We are in a deflation, so I am not expecting huge buyout prices. It is on the low side though. I'm thinking too that this is a strategic merger of two Israeli companies in order to combine processing and interconnect and to offer complete solutions. I'm a little worried that AMCC gets some of their interconnect technology from MLNX. I wonder if this could prove to be an issue going forward? Is MLNX now a competitor? I want the earnings call to get here so that I can hear how Gopi responds to this... ...I almost want to hear that more than I want to hear that they made their $39M number (not quite).
From the article, good find by the way, it seems like MLNX is a little late to the party, unless they plan on withholding technology from APM, which at that point (2018) APM would be a competitor. If you think about it, high speed design know-how is what enables the telecom chip manufacturers in conjunction with processor IP from ARM to make a go of it. MLNX leads the industry in high-speed design. I wonder what Gopi will say about this.

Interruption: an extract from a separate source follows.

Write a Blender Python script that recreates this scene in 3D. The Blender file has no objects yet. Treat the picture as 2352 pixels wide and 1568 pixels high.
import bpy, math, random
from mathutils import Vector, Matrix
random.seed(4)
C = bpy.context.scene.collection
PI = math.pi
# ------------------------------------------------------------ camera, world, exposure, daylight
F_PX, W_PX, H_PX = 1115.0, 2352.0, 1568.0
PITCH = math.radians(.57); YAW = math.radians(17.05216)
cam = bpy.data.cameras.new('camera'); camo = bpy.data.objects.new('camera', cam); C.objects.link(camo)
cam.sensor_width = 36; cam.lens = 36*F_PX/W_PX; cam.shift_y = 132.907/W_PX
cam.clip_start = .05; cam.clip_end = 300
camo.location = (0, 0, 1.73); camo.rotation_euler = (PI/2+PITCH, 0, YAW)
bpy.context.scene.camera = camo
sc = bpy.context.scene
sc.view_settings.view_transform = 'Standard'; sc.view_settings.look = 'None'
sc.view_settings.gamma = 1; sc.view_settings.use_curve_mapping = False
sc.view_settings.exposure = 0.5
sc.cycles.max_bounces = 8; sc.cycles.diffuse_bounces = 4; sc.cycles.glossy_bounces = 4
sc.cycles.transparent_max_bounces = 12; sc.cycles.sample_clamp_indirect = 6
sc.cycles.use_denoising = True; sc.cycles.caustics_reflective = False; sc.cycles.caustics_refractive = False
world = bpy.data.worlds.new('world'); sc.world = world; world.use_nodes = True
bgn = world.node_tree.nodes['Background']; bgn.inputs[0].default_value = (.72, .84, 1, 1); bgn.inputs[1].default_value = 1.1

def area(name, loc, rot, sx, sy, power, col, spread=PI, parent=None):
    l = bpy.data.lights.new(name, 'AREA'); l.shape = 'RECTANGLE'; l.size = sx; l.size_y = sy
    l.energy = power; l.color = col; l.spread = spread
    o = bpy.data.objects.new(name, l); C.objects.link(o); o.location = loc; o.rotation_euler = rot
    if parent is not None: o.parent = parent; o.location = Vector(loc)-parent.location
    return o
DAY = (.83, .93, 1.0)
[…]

"EZchip brings a rich dowry. It has products in security, deep packet inspection, video and storage processing, all of which will feed into end-to-end, intelligent Ethernet solutions from 10Gbps to 100Gbps."
"Kevin Deierling, VP of marketing at Mellanox, told EETimes that the deal would bring some EZchip carrier-focused technologies into the data center, while it would be able to ride the movement of those cloud platforms into telco environments. "We think the combination of the two companies puts us in a really unique position to address that evolution of the telco towards more of a cloud data center model," he said."
"In July 2014, EZchip upped its game in C-RAN and software-defined networking (SDN) when it acquired massively parallel processor start-up Tilera (a supplier to Cisco), to make itself more competitive against Broadcom and Cavium."
If MLNX/EZChip is more competitive against CAVM, then shouldn't they also be more competitive against AMCC?